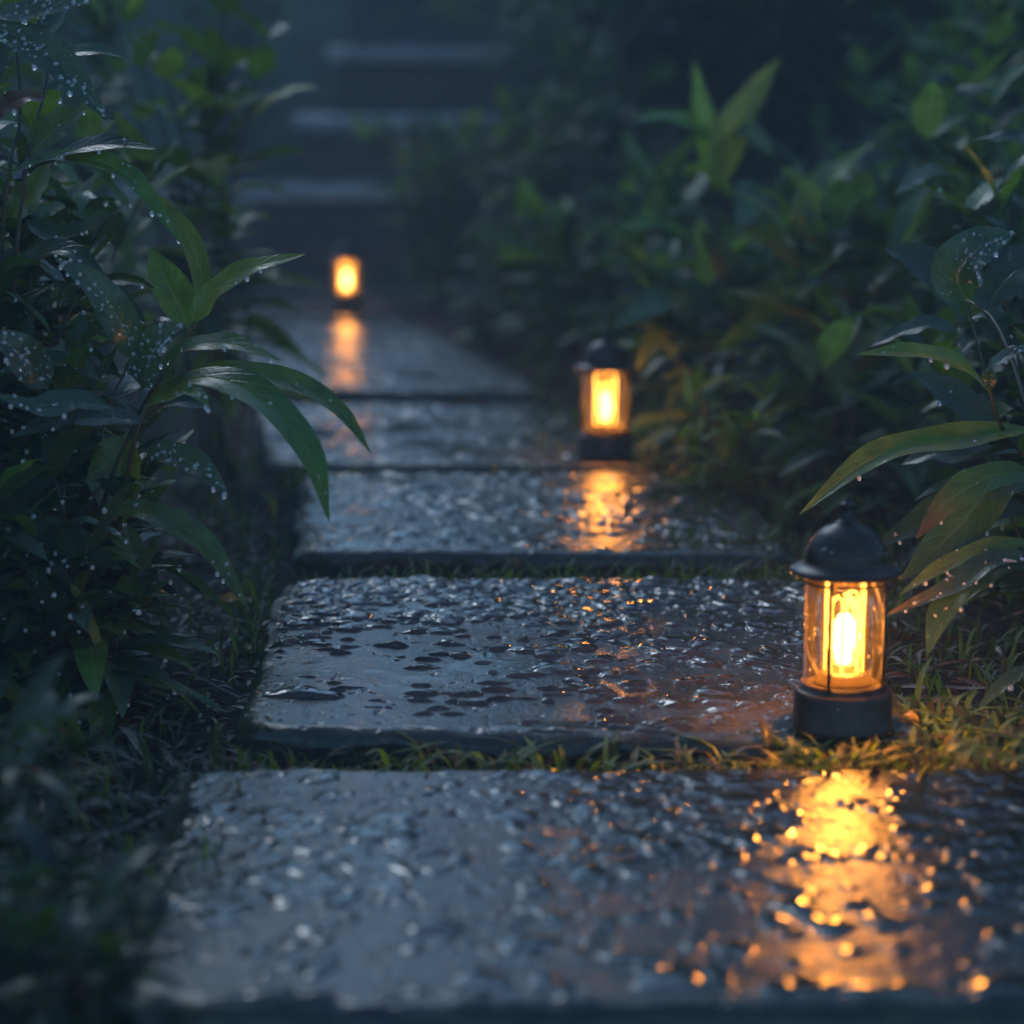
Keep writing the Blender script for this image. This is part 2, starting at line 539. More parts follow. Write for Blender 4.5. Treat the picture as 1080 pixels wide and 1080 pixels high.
    luv = np.stack([wet, np.zeros_like(wet), np.zeros_like(wet)], -1).reshape(-1, 3)
    org = np.array([pts[..., 0].mean(), pts[..., 1].mean(), 0])
    tone = np.array([1, 1, 1]) * r_.uniform(.82, 1.12) * np.array([r_.uniform(.97, 1.06), 1, r_.uniform(.94, 1.03)])
    stain = (1 - .35 * np.clip(fbm(x * 4, y * 4, seed + 120, 4) * 2.2, 0, 1))[..., None]
    moss = np.clip((.055 - d) / .05 + .9 * fbm(x * 22, y * 22, seed + 130, 4) - .35, 0, .85)[..., None]
    colr = (tone * stain * (1 - moss) + np.array([.62, .86, .34]) * moss).reshape(-1, 3)
    b = MB()
    b.grid(pts - org, colr, luv=luv)
    # sides
    ring = np.concatenate([pts[0, :], pts[1:, -1], pts[-1, -2::-1], pts[-2:0:-1, 0]])
    rows = [ring]
    for kz in (.25, .5, .75, 1.0):
        rr_ = ring.copy(); rr_[:, 2] = ring[:, 2] * (1 - kz) - thick * kz
        rr_[:, :2] += (.0025 * vnoise(ring[:, 0] * 50 + kz * 9, ring[:, 1] * 50 + kz * 5, seed + 80))[:, None]
        rows.append(rr_)
    b.grid(np.stack(rows)[:, ::-1] - org, wrap=True)
    o = b.build("stepping_stone", M['stone'], loc=org)
    return tag(o, label, "stepping stone", "flagstones of the garden path")


def quad(bl, fl, fr, br):
    return [G(*bl), G(*fl), G(*fr), G(*br)]


make_slab(quad((178, 806), (122, 1062), (1262, 1062), (1126, 806)), .0014, .075, 101, 5200,
          "wide wet flagstone nearest the viewer, catching the long golden lamp reflection", amp=.5, film=-.22, bead=.5, fine=.36, grad=-.5)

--

Send back the data above word for word, with the pictures left out.

## WRITTEN ANSWER
Keep writing the Blender script for this image. This is part 2, starting at line 539. More parts follow. Write for Blender 4.5. Treat the picture as 1080 pixels wide and 1080 pixels high.
    luv = np.stack([wet, np.zeros_like(wet), np.zeros_like(wet)], -1).reshape(-1, 3)
    org = np.array([pts[..., 0].mean(), pts[..., 1].mean(), 0])
    tone = np.array([1, 1, 1]) * r_.uniform(.82, 1.12) * np.array([r_.uniform(.97, 1.06), 1, r_.uniform(.94, 1.03)])
    stain = (1 - .35 * np.clip(fbm(x * 4, y * 4, seed + 120, 4) * 2.2, 0, 1))[..., None]
    moss = np.clip((.055 - d) / .05 + .9 * fbm(x * 22, y * 22, seed + 130, 4) - .35, 0, .85)[..., None]
    colr = (tone * stain * (1 - moss) + np.array([.62, .86, .34]) * moss).reshape(-1, 3)
    b = MB()
    b.grid(pts - org, colr, luv=luv)
    # sides
    ring = np.concatenate([pts[0, :], pts[1:, -1], pts[-1, -2::-1], pts[-2:0:-1, 0]])
    rows = [ring]
    for kz in (.25, .5, .75, 1.0):
        rr_ = ring.copy(); rr_[:, 2] = ring[:, 2] * (1 - kz) - thick * kz
        rr_[:, :2] += (.0025 * vnoise(ring[:, 0] * 50 + kz * 9, ring[:, 1] * 50 + kz * 5, seed + 80))[:, None]
        rows.append(rr_)
    b.grid(np.stack(rows)[:, ::-1] - org, wrap=True)
    o = b.build("stepping_stone", M['stone'], loc=org)
    return tag(o, label, "stepping stone", "flagstones of the garden path")


def quad(bl, fl, fr, br):
    return [G(*bl), G(*fl), G(*fr), G(*br)]


make_slab(quad((178, 806), (122, 1062), (1262, 1062), (1126, 806)), .0014, .075, 101, 5200,
          "wide wet flagstone nearest the viewer, catching the long golden lamp reflection", amp=.5, film=-.22, bead=.5, fine=.36, grad=-.5)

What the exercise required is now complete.